Ayuso did not rule out working alliances with other teams to try and topple riders ahead of him overall, although he did not feel alliance was necessarily the right word.

“It’s like when I and João made the most of a situation on Sierra Nevada where we worked with Ineos,” to limit the gaps on the Roglic-Evenepoel group, Ayuso observed. “They’re not exactly alliances, but situations that favour both riders. Just to name a name, that scenario could happen if, say, I broke away with Enric [Mas].”

Come what may in the Vuelta in any case, Ayuso agreed that one major development in this year’s Grand Tour was that after a long spell where it seemed that the Spanish pros were on the back foot in their home race, at last the drought on success was drawing to an end.

“You have to remember previously we enjoyed a long period where we were winning almost everything as a country,” Ayuso said as he analysed how big the contrasts had been between the periods of Spanish success and the periods where results were more disappointing.

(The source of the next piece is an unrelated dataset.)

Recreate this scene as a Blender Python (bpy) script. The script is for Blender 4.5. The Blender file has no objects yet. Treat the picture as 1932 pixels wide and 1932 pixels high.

“But now in the Vuelta Carlos and I are in the process of consolidating and confirming what our previous results had suggested we potentially could do. At the time, I think even if he’s been on the Vuelta podium before, Enric is performing at a level he’s never had before.” 

But as Ayuso repeated during Monday’s press conference, while the Vuelta’s outcome is yet to materialise, he already is convinced of one long-term result: “Thanks to me doing this Grand Tour, I know I’ll be a better rider next year.”